3D scene scripts:

** begin **

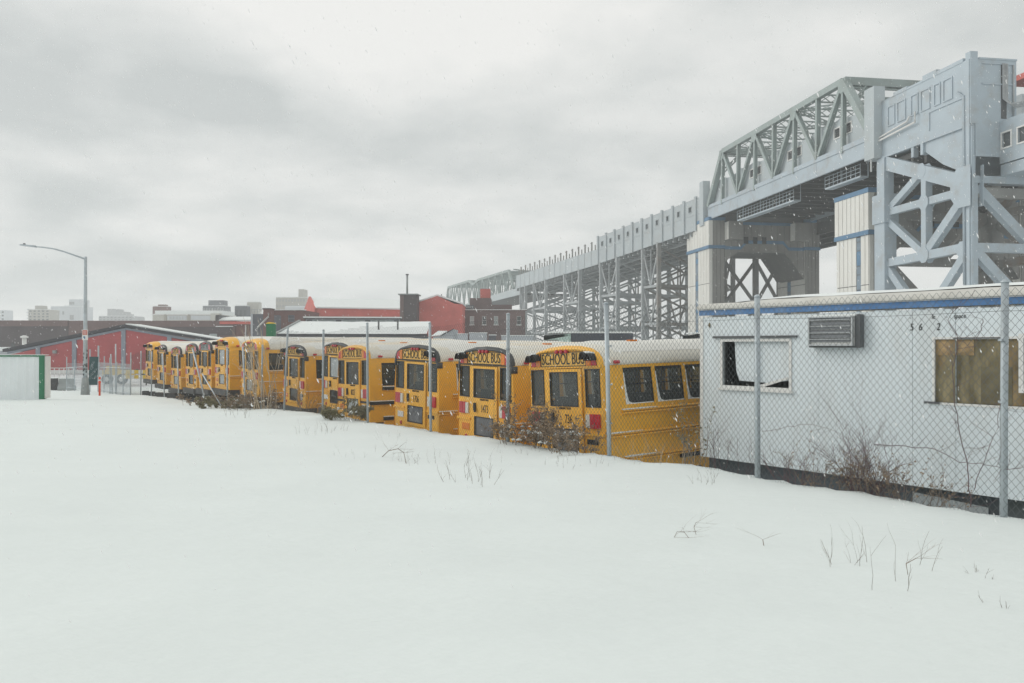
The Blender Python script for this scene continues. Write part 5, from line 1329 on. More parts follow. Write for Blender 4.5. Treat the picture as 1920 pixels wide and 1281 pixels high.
# ---- brick block and big red hall
h = House('brick_block', 'dark brick block with two blocked windows left of the red hall', 507, 140)
U = h.u(572); wn = [(h.u(515), h.u(524), h.z(604), h.z(591)), (h.u(540), h.u(552), h.z(604), h.z(591))]
h.wall('wall', 'red_brick', 0, U, -.05, h.z(582), wn, 0); h.box('core', 'red_brick', .01, U, .3, 12, -.05, h.z(582) - .02); h.box('parapet_snow', 'snow_cap', -.1, U + .1, -.2, .5, h.z(582), h.z(580.5))
for w_ in wn: h.window(*w_, 'slate', 0, 'pilaster', False, 1)
h = House('red_hall', 'long red hall with steep snowy roof and pointed gable end', 590, 150, 22)
U = h.u(757); ze, zr = h.z(578), h.z(563, 0) + .55; D = 16
h.wall('front_wall', 'red_wall2', 0, U, -.05, ze); h.box('core', 'red_wall2', 0.02, U, .02, D, -.05, ze - .02)
MB().prism([(0, 0, -.05), (0, D, -.05), (0, D, ze), (0, D / 2, zr + .6), (0, 0, ze)], (.4, 0, 0)).build('gable_wall', M['red_wall2'], h.t)
h.gable('roof', 'snow_cap', .41, U + .5, 0, D, ze, zr, 'u', over=.15, th=.25)
h = House('shed_roof', 'broad snow covered shed roof with dark eave below the red hall', 519, 104, 4)
U = h.u(800); ze, zr = h.z(626), h.z(604); n = 30
b = MB()
for i in range(n + 1):
    u = U * i / n; sag = .35 * math.sin(math.pi * i / n)
    for k in range(7): t = k / 6; b.v.append((u, t * 16, ze + (zr + .6 - ze) * t + .05 * noise.noise(Vector((u * .6, t * 6, 0))) - sag * .2 * t))
for i in range(n):
    for k in range(6): a = i * 7 + k; b.f.append((a, a + 7, a + 8, a + 1))
b.build('roof_snow', M['snow_cap'], h.t, True)
h.box('eave', 'fascia', -.1, U + .1, -.15, .15, ze - .3, ze - .02); h.box('wall', 'slate', 0, U, 0, 15, -.05, ze - .31); h.box('end_wall', 'cream_stucco', -.25, 0, -.2, 15.5, -.05, ze + .3)
MB().prism([(-.3, -.2, ze - .4), (-.3, 16, zr + .4), (-.3, 16, zr + .8), (-.3, -.2, ze + .1)], (.3, 0, 0)).build('verge', M['barrier'], h.t)
for px in (704, 741): h.box('roof_vent', 'dark_metal', h.u(px), h.u(px) + .22, 3, 3.2, ze + .6, ze + 1.9)
h = House('clerestory', 'pale clerestory strip with snowy canopy under the red hall', 573, 135, 6)
U = h.u(750); h.box('wall', 'pale_siding', 0, U, 0, 4, -.05, h.z(598)); h.box('canopy', 'fascia', -.3, U + .3, -.7, 4, h.z(598), h.z(596.5)); h.box('canopy_snow', 'snow_cap', -.3, U + .3, -.8, 4, h.z(596.4), h.z(593.8))
for k in range(13):
    u = U * k / 13 + .2; h.box('panel', 'win_pale' if k % 4 else 'slate', u, u + U / 13 - .35, -.08, 0, h.z(609), h.z(600))
# ---- red gabled building with chimney block
h = House('red_gable_building', 'bright red brick building with gabled front beside the chimney', 757, 142)
U, um = h.u(867), h.u(820); ze, zp, zr = h.z(576), h.z(555), h.z(571)
MB().prism([(0, 0, -.05), (U, 0, -.05), (U, 0, zr), (h.u(852), 0, zr + .15), (um, 0, zp), (0, 0, ze)], (0, 20, 0)).build('wall', M['red_wall2'], h.t)
for nm, ua, za, ub, zb in (('roof', -.2, ze, um, zp), ('roof', um, zp, U + .1, zr)):
    MB().hexa([(ua, .2, za), (ub, .2, zb), (ub, 20, zb), (ua, 20, za), (ua, .2, za + .3), (ub, .2, zb + .3), (ub, 20, zb + .3), (ua, 20, za + .3)]).build(nm, M['snow_cap'], h.t)
h.box('flue', 'dark_metal', h.u(826), h.u(827.5), 1, 1.2, zp, h.z(551))
c_ = House('chimney_block', 'square dark chimney block with a thin metal flue pipe', 751, 138)
U = c_.u(781); c_.box('stack', 'dark_brick', 0, U, 0, 4, -.05, c_.z(553)); c_.box('side_face', 'brown_brick', -.1, c_.u(757), -.08, 0, -.05, c_.z(553.5)); c_.box('cap', 'barrier', -.4, U + .3, -.4, 4.3, c_.z(553), c_.z(551))
MB().tube([(c_.u(762), 1, c_.z(551)), (c_.u(762), 1, c_.z(515))], .17, 10).build('flue_pipe', M['barrier'], c_.t, True); MB().tube([(c_.u(762), 1, c_.z(515)), (c_.u(762), 1, c_.z(513))], .28, 10).build('flue_cap', M['dark_metal'], c_.t, True)
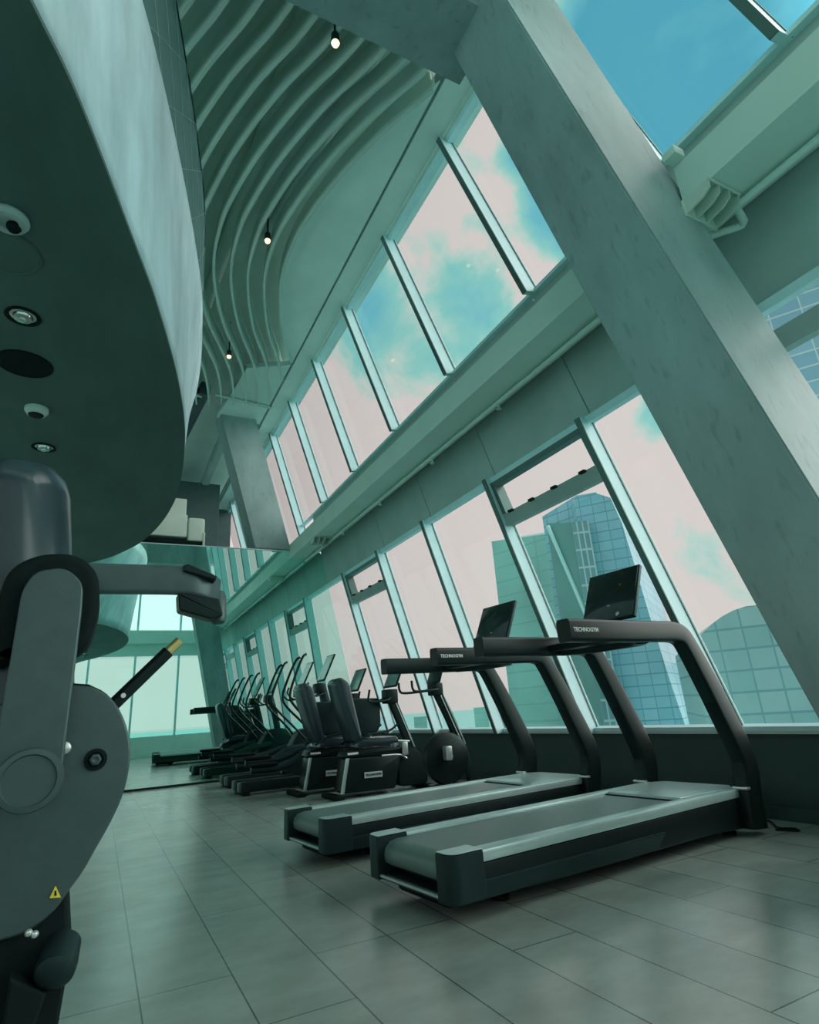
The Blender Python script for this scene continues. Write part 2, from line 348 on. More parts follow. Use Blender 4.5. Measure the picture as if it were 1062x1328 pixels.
# edge beam with its ledge, in the two lengths that meet the near column, and a continuous length to the mirror
def edge_beam(n, y0, y1):
    bx = 3.2; bm = NB()
    prism(bm, [(bx, y0, H+3.115), (bx+.37, y0, H+3.115), (bx+.37, y0, H+3.40), (bx+.30, y0, H+3.42), (bx, y0, H+3.42)], (0, y1-y0, 0), .006)
    struct('trim_%d' % n, bm, 'beam')
edge_beam(13, YB, 1.80); edge_beam(14, 2.02, YM)
bm = NB(); box(bm, 3.5, 3.85, YB, YM, H+3.30, H+3.42); struct('trim_15', bm, 'beam', smooth=False)
# big inclined columns
def column(name, dy, z0, z1, lab):
    bm = NB()
    def ring(z):
        r = z-H; x0 = 3.29-.23*r; x1 = 4.0-.22*r; y0 = 1.37+.14*r+dy; y1 = y0+.58
        return [Vector((x0, y0, z)), Vector((x1, y0, z)), Vector((x1, y1, z)), Vector((x0, y1, z))]
    a, b_ = ring(z0), ring(z1); A = [bm.verts.new(p) for p in a]; B_ = [bm.verts.new(p) for p in b_]
    bm.faces.new(A); bm.faces.new(B_[::-1])
    for i in range(4): bm.faces.new((A[i], A[(i+1) % 4], B_[(i+1) % 4], B_[i]))
    bmesh.ops.bevel(bm, geom=bm.edges[:], offset=.012, segments=2, affect='EDGES')
    o = struct(name, bm, 'conc'); tag(o, lab); return o
column('concrete_column', 0, 0, H+6.6, 'huge inclined concrete column in front of the windows beside the nearest treadmill')
column('concrete_column', 9.72, H+3.34, H+6.6, 'far inclined concrete column rising behind the top of the mirror')
# transverse concrete beam joining the near column
bm = NB(); box(bm, -3.7, 2.3, 2.28, 2.86, H+5.1, H+6.7, .01); struct('trim_16', bm, 'conc')
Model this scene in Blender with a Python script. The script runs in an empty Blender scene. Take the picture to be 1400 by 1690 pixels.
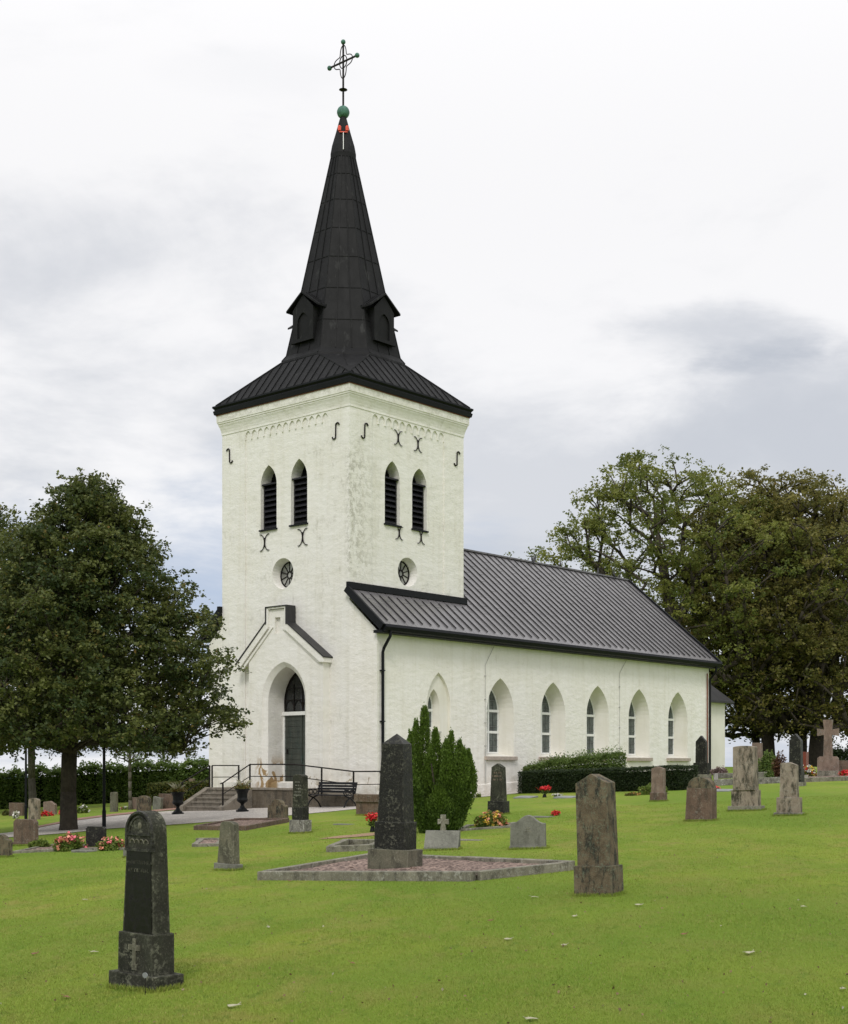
import bpy, bmesh, math, random
import numpy as np
from mathutils import Vector, Matrix
from mathutils.geometry import tessellate_polygon
R = math.radians
random.seed(7); rng = np.random.default_rng(7)
S = bpy.context.scene; COL = S.collection
# ------------------------------------------------------------------ camera, world, sun
F = 2295.0; CX = 700.0; HY = 1266.0; EYE = 1.6
cam = bpy.data.objects.new('camera', bpy.data.cameras.new('camera')); COL.objects.link(cam)
cam.location = (0, 0, EYE); cam.rotation_euler = (R(90), 0, 0)
cam.data.sensor_fit = 'VERTICAL'; cam.data.sensor_height = 36; cam.data.lens = 36*F/1690
cam.data.shift_y = (HY-845)/1690; cam.data.clip_end = 9000
S.camera = cam
W = bpy.data.worlds.new('World'); S.world = W; W.use_nodes = True
SUN_EL, SUN_AZ = 46, 188          # azimuth measured from +Y clockwise: behind the camera
def build_world():
    nt = W.node_tree; nt.nodes.clear(); n = nt.nodes.new; L = nt.links.new
    def math_(op, a, b=None, c=None, clamp=False):
        m = n('ShaderNodeMath'); m.operation = op; m.use_clamp = clamp
        for i, v in enumerate((a, b, c)):
            if v is None: continue
            if isinstance(v, (int, float)): m.inputs[i].default_value = v
            else: L(v, m.inputs[i])
        return m.outputs[0]
    def mix(f, a, b):
        m = n('ShaderNodeMix'); m.data_type = 'RGBA'
        for s, v in ((m.inputs[0], f), (m.inputs[6], a), (m.inputs[7], b)):
            if isinstance(v, (int, float)): s.default_value = v
            elif isinstance(v, tuple): s.default_value = (*v, 1)
            else: L(v, s)
        return m.outputs[2]
    def noise(vec, sc, det=6, rough=.55, dist=0.0):
        t = n('ShaderNodeTexNoise'); L(vec, t.inputs['Vector']); t.inputs['Scale'].default_value = sc
        t.inputs['Detail'].default_value = det; t.inputs['Roughness'].default_value = rough; t.inputs['Distortion'].default_value = dist
        return t.outputs[0]
    def mr(v, a, b, c=0., d=1.):
        m = n('ShaderNodeMapRange'); m.interpolation_type = 'SMOOTHSTEP'; L(v, m.inputs[0])
        for i, q in enumerate((a, b, c, d)): m.inputs[i+1].default_value = q
        return m.outputs[0]
    sky = n('ShaderNodeTexSky'); sky.sky_type = 'NISHITA'; sky.sun_disc = False
    sky.sun_elevation = R(SUN_EL); sky.sun_rotation = R(SUN_AZ)
    bg1 = n('ShaderNodeBackground'); L(sky.outputs[0], bg1.inputs[0]); bg1.inputs[1].default_value = .10
    tc = n('ShaderNodeTexCoord'); d = tc.outputs['Generated']
    sx = n('ShaderNodeSeparateXYZ'); L(d, sx.inputs[0]); x, y, z = sx.outputs
    zz = math_('MAXIMUM', z, 0.0)
    dv = math_('ADD', zz, .22)
    cb = n('ShaderNodeCombineXYZ'); L(math_('DIVIDE', x, dv), cb.inputs[0]); L(math_('DIVIDE', y, dv), cb.inputs[1]); L(math_('MULTIPLY', z, 1.4), cb.inputs[2])
    big = noise(cb.outputs[0], .85, 7, .58, .35)
    fine = noise(cb.outputs[0], 2.6, 8, .6, .25)
    cl = math_('ADD', math_('MULTIPLY', big, .68), math_('MULTIPLY', fine, .32))
    def blob(px, py, rx, ry, amt):            # a soft cloud feature standing at a given bearing and elevation of the sky
        ex = math_('DIVIDE', math_('SUBTRACT', math_('DIVIDE', x, math_('MAXIMUM', y, .05)), (px-CX)/F), rx/F)
        ez = math_('DIVIDE', math_('SUBTRACT', math_('DIVIDE', z, math_('MAXIMUM', y, .05)), (HY-py)/F), ry/F)
        wob = math_('MULTIPLY', math_('SUBTRACT', math_('ADD', math_('MULTIPLY', fine, .5), math_('MULTIPLY', big, .5)), .5), 7.)
        r = math_('ADD', math_('ADD', math_('MULTIPLY', ex, ex), math_('MULTIPLY', ez, ez)), wob)
        return mr(r, 1.5, .0, 0, amt)
    # thin places in the cover where blue shows (low left, low centre) and heavier grey bellies (right)
    blue = math_('ADD', mr(z, .20, .02, 0, .45), blob(330, 950, 420, 170, .75), clamp=True)
    grey = math_('ADD', math_('ADD', blob(1190, 550, 190, 60, .6), blob(1300, 680, 280, 110, .6)), math_('ADD', blob(440, 120, 240, 60, .12), blob(860, 950, 330, 60, .35)), clamp=True)
    dens = mr(cl, .42, .57)
    white = mix(dens, (.745, .76, .80), (1.04, 1.03, 1.035))
    c1 = mix(math_('MULTIPLY', blue, mr(cl, .62, .38, .25, 1.)), white, (.50, .60, .78))
    c2 = mix(grey, c1, (.58, .61, .67))
    zen = mr(z, .35, .95, 1., 1.55)
    vm = n('ShaderNodeVectorMath'); vm.operation = 'SCALE'; L(c2, vm.inputs[0]); L(zen, vm.inputs['Scale'])
    bg2 = n('ShaderNodeBackground'); L(vm.outputs[0], bg2.inputs[0]); bg2.inputs[1].default_value = .96
    ms = n('ShaderNodeMixShader'); ms.inputs[0].default_value = .93; L(bg1.outputs[0], ms.inputs[1]); L(bg2.outputs[0], ms.inputs[2])
    o = n('ShaderNodeOutputWorld'); L(ms.outputs[0], o.inputs[0])
build_world()
sl = bpy.data.lights.new('sun', 'SUN'); sl.energy = 1.5; sl.angle = R(14); sl.color = (1, .965, .91)
so = bpy.data.objects.new('sun', sl); COL.objects.link(so)
az = R(SUN_AZ); sd = Vector((math.sin(az)*math.cos(R(SUN_EL)), math.cos(az)*math.cos(R(SUN_EL)), math.sin(R(SUN_EL))))
so.rotation_euler = sd.to_track_quat('Z', 'Y').to_euler(); so.location = (0, -10, 40)
S.view_settings.view_transform = 'Standard'; S.view_settings.look = 'None'
S.view_settings.exposure = 0.0; S.view_settings.gamma = 1
S.render.engine = 'CYCLES'
S.cycles.max_bounces = 7; S.cycles.transparent_max_bounces = 6

# ------------------------------------------------------------------ materials
class NT:
    def __init__(s, name):
        s.m = bpy.data.materials.new(name); s.m.use_nodes = True; s.t = s.m.node_tree; s.t.nodes.clear()
        s.out = s.n('ShaderNodeOutputMaterial'); s.p = s.n('ShaderNodeBsdfPrincipled'); s.l(s.p.outputs[0], s.out.inputs[0])
    def n(s, k): return s.t.nodes.new(k)
    def l(s, a, b): s.t.links.new(a, b)
    def put(s, sock, v):
        if isinstance(v, (int, float)): sock.default_value = v
        elif isinstance(v, tuple): sock.default_value = (*v, 1) if len(v) == 3 and sock.type == 'RGBA' else v
        else: s.l(v, sock)
    def math(s, op, a, b=0., clamp=False):
        m = s.n('ShaderNodeMath'); m.operation = op; m.use_clamp = clamp; s.put(m.inputs[0], a); s.put(m.inputs[1], b); return m.outputs[0]
    def coords(s, scale=(1, 1, 1), world=True):
        if world:
            g = s.n('ShaderNodeNewGeometry'); v = g.outputs['Position']
        else:
            g = s.n('ShaderNodeTexCoord'); v = g.outputs['Object']
        mp = s.n('ShaderNodeMapping'); s.l(v, mp.inputs[0]); mp.inputs['Scale'].default_value = scale
        return mp.outputs[0]
    def noise(s, v, sc, det=5, rough=.6, dist=0):
        t = s.n('ShaderNodeTexNoise'); s.l(v, t.inputs['Vector']); t.inputs['Scale'].default_value = sc
        t.inputs['Detail'].default_value = det; t.inputs['Roughness'].default_value = rough; t.inputs['Distortion'].default_value = dist
        return t.outputs[0]
    def vor(s, v, sc, out=0):
        t = s.n('ShaderNodeTexVoronoi'); s.l(v, t.inputs['Vector']); t.inputs['Scale'].default_value = sc; return t.outputs[out]
    def mr(s, v, a, b, c=0., d=1.):
        m = s.n('ShaderNodeMapRange'); s.l(v, m.inputs[0])
        for i, q in enumerate((a, b, c, d)): m.inputs[i+1].default_value = q
        return m.outputs[0]
    def mix(s, f, a, b, mode='MIX'):
        m = s.n('ShaderNodeMix'); m.data_type = 'RGBA'; m.blend_type = mode
        s.put(m.inputs[0], f); s.put(m.inputs[6], a); s.put(m.inputs[7], b); return m.outputs[2]
    def bump(s, h, strength, dist):
        b = s.n('ShaderNodeBump'); b.inputs['Strength'].default_value = strength; b.inputs['Distance'].default_value = dist
        s.l(h, b.inputs['Height']); s.l(b.outputs[0], s.p.inputs['Normal'])
    def col(s, c): s.put(s.p.inputs['Base Color'], c)
    def rough(s, r): s.put(s.p.inputs['Roughness'], r)
    def spec(s, v): s.p.inputs['Specular IOR Level'].default_value = v
def sep(k, v):
    x = k.n('ShaderNodeSeparateXYZ'); k.l(v, x.inputs[0]); return x.outputs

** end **

### SHORT PROBLEM
Extract lines where the string "More" occurs.

### CORRECT RESULT
The Blender Python script for this scene continues. Write part 5, from line 1329 on. More parts follow. Write for Blender 4.5. Treat the picture as 1920 pixels wide and 1281 pixels high.
The Blender Python script for this scene continues. Write part 2, from line 348 on. More parts follow. Use Blender 4.5. Measure the picture as if it were 1062x1328 pixels.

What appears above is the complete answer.